Fukushima five years on, and the lessons we failed to learn – by Dave Sweeney (The Guardian – March 10, 2016)

http://www.theguardian.com/

Five years ago this week the world held its breath, crossed its fingers and learnt a new word. Fukushima went from being the name of a provincial Japanese city to becoming global shorthand for a costly and contaminating nuclear disaster.

Fukushima means “fortunate island” but the region’s luck melted down along with the reactors on March 11, 2011. The subsequent system failure, meltdown and uncontrolled release of large volumes of radiation at the Tokyo Electric Power Corporation’s Fukushima Daiichi nuclear complex has become one of the defining events of our age.

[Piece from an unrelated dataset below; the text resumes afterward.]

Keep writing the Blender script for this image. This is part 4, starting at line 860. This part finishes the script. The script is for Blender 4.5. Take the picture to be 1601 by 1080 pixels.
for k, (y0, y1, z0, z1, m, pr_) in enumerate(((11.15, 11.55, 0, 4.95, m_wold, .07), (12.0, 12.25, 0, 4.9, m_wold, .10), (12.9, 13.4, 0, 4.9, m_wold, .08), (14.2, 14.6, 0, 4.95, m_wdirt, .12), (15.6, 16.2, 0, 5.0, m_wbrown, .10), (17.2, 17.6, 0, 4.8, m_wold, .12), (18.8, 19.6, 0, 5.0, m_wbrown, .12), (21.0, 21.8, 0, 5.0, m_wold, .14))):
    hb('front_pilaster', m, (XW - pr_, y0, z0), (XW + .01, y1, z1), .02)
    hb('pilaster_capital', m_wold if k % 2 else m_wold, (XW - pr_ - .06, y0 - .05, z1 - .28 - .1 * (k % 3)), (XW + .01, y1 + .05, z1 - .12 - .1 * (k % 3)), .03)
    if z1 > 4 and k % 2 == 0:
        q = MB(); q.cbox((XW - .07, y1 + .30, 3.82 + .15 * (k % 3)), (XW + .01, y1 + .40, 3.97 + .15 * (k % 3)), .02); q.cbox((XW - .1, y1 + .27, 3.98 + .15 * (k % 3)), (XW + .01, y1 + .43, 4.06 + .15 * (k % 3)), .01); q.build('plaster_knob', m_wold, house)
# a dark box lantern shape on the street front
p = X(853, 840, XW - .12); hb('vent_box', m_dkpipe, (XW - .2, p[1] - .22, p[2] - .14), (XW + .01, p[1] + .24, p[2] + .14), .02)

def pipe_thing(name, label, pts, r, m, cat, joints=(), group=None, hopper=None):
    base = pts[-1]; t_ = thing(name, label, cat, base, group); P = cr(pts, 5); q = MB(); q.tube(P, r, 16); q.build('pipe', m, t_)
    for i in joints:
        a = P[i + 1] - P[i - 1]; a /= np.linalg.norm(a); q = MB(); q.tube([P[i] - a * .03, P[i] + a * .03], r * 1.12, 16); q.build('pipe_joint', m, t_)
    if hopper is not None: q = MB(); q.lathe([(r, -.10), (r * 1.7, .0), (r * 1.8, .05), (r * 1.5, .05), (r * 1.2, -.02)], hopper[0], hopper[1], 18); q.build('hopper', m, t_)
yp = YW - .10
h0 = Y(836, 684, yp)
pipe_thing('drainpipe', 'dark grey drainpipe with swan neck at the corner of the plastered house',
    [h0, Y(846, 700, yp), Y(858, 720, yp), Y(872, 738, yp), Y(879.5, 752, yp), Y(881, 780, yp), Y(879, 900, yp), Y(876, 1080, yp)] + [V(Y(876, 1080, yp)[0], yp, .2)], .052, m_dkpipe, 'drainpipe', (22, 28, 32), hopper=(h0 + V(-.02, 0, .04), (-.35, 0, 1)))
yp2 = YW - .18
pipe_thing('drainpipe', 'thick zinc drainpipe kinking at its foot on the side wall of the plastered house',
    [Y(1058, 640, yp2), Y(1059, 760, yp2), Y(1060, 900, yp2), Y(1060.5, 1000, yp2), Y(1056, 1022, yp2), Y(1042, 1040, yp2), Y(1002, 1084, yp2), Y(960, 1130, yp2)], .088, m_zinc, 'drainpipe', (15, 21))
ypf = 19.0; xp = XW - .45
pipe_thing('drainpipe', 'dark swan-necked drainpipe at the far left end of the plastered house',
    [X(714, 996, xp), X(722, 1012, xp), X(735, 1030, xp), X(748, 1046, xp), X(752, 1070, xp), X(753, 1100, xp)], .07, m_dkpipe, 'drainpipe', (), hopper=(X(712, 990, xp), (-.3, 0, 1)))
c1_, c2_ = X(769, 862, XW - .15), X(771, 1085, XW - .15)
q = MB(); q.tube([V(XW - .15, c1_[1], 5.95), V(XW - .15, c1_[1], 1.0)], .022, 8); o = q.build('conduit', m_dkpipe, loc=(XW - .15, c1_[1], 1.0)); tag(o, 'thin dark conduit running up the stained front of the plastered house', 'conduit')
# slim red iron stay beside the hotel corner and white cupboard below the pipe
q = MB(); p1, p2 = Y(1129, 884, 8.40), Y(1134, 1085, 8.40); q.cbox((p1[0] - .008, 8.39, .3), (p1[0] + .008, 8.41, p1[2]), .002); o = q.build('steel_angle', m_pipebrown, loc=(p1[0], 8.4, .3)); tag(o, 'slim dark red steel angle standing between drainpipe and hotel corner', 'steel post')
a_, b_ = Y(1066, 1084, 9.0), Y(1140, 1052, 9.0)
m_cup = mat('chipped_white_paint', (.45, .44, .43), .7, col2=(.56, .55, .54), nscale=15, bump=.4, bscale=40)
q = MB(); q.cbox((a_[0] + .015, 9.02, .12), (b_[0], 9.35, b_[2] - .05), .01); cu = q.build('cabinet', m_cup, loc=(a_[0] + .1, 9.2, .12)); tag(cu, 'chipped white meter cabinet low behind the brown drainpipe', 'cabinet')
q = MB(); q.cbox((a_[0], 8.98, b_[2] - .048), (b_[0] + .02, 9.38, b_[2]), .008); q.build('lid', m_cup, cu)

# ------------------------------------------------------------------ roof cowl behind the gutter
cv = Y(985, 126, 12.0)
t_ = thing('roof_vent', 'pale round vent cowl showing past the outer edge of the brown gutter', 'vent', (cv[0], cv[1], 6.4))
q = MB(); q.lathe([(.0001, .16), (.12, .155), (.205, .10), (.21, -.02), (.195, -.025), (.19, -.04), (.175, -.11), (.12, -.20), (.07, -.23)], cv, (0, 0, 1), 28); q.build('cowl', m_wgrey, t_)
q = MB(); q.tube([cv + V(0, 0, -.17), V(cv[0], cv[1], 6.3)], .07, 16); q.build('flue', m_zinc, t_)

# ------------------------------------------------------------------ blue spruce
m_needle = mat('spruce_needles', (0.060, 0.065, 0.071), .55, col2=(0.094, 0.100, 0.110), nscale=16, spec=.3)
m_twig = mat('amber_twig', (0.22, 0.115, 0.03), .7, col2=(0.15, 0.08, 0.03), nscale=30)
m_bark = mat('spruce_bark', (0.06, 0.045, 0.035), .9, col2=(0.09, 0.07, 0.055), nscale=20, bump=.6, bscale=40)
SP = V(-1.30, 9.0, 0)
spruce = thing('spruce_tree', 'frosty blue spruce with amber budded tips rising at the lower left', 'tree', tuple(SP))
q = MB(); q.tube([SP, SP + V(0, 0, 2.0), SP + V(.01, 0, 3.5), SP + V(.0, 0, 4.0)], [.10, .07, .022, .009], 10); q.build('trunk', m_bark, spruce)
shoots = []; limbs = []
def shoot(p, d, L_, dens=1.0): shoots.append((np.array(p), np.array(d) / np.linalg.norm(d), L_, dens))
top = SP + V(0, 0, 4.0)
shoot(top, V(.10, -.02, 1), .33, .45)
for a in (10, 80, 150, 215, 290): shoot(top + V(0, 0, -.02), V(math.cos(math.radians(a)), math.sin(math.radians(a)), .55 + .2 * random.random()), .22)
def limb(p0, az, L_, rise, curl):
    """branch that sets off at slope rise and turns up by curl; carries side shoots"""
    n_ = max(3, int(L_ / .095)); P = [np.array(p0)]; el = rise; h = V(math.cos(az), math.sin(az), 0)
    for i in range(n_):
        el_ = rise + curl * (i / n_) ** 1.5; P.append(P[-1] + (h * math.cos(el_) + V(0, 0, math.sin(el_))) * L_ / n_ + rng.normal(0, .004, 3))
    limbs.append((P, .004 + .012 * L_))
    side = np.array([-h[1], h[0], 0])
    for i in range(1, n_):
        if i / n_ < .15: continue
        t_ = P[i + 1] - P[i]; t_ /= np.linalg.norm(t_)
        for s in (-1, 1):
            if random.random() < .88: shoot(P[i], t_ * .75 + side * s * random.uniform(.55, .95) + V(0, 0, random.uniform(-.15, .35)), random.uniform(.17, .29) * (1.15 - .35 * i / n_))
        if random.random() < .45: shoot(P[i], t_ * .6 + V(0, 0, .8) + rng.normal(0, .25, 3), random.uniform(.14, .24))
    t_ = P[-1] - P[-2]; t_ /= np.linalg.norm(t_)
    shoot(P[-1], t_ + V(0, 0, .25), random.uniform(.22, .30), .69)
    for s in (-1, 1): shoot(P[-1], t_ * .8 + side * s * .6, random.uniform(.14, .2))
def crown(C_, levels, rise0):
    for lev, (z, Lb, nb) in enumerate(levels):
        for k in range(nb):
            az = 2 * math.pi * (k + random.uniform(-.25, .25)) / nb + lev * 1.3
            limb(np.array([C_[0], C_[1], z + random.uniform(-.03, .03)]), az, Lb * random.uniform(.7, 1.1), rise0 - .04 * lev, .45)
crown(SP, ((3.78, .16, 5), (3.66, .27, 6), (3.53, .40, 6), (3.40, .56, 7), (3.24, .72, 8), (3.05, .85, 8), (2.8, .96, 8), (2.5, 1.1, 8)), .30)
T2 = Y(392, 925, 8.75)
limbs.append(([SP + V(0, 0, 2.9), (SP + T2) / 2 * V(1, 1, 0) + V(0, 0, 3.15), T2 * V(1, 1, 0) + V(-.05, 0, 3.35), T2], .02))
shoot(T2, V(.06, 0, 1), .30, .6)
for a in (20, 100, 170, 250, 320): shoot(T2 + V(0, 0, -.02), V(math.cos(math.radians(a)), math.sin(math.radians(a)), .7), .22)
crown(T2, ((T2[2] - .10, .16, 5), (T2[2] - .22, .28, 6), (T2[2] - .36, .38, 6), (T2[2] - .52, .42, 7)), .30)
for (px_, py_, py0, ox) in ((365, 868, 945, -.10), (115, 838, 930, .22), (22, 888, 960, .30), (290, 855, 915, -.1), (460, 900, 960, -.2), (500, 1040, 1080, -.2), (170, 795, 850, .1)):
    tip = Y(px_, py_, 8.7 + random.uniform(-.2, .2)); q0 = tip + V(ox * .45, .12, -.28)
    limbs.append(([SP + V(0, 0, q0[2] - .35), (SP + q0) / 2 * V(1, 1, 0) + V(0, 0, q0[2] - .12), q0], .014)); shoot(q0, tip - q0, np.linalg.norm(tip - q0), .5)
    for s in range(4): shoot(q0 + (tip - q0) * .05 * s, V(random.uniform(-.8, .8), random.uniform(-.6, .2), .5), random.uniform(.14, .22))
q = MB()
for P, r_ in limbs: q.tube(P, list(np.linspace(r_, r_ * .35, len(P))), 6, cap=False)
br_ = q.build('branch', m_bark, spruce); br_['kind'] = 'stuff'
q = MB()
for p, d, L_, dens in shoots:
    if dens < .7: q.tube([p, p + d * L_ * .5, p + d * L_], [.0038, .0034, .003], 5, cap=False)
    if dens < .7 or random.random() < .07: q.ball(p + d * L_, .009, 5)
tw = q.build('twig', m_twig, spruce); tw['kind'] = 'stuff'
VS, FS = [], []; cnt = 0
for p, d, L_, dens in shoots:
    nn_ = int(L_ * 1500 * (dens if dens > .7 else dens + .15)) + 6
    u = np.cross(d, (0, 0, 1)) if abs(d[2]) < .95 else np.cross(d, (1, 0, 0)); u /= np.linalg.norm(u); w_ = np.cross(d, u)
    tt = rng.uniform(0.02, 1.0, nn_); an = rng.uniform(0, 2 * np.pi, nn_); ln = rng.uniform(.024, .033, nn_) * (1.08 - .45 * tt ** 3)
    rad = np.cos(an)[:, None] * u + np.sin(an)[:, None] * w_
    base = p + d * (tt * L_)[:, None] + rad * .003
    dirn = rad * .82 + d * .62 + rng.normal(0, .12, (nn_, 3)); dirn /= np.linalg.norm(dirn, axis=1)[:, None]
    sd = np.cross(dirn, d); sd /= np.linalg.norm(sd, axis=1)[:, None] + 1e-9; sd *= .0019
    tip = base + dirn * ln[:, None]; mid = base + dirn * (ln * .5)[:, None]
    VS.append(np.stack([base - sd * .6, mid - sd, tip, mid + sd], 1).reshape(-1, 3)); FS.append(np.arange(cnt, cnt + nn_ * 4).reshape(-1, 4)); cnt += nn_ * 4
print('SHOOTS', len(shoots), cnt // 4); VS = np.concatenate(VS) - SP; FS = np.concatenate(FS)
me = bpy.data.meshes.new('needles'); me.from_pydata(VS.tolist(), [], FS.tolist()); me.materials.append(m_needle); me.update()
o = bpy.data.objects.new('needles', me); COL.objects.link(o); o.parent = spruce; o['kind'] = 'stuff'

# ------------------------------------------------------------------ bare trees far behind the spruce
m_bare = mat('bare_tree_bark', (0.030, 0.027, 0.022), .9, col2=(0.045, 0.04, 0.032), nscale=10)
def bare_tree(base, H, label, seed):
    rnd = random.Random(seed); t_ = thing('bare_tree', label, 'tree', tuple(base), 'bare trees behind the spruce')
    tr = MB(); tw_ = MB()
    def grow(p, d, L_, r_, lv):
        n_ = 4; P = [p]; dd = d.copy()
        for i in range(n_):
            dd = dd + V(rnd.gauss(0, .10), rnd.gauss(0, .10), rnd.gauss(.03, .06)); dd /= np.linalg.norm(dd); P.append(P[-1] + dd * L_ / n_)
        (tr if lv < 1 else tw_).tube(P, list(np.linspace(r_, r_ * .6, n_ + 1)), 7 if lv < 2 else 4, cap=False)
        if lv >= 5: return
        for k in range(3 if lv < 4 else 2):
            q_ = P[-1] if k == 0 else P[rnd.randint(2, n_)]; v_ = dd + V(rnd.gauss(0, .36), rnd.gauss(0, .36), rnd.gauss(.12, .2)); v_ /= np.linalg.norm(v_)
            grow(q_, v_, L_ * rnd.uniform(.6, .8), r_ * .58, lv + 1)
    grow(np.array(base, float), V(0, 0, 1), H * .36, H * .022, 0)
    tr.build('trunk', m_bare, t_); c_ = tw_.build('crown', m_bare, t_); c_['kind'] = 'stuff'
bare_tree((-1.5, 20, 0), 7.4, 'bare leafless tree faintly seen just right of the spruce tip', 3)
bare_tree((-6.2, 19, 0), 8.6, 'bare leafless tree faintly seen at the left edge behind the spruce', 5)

It was a game-changer that highlighted the urgent need for the game to change. As the country that supplied the fuel that made it happen, the events at Fukushima held – and still hold – profound implications for Australia.

The March 11 Great Eastern earthquake and tsunami devastated much of Japan’s eastern seaboard. It also breached the safety and back-up systems at Tepco’s nuclear complex leading to the loss of life, mass evacuations, hundreds of billions of dollars in economic loss and extensive radioactive contamination of the air, soil and ocean.

The crisis continues today. Japanese nuclear authorities have confirmed that active intervention will be required for the next forty years to stabilise the site, there are on-going radioactive releases and water and waste management issues and charges have just been laid against former senior Tepco officials for “professional negligence resulting in deaths and injury”.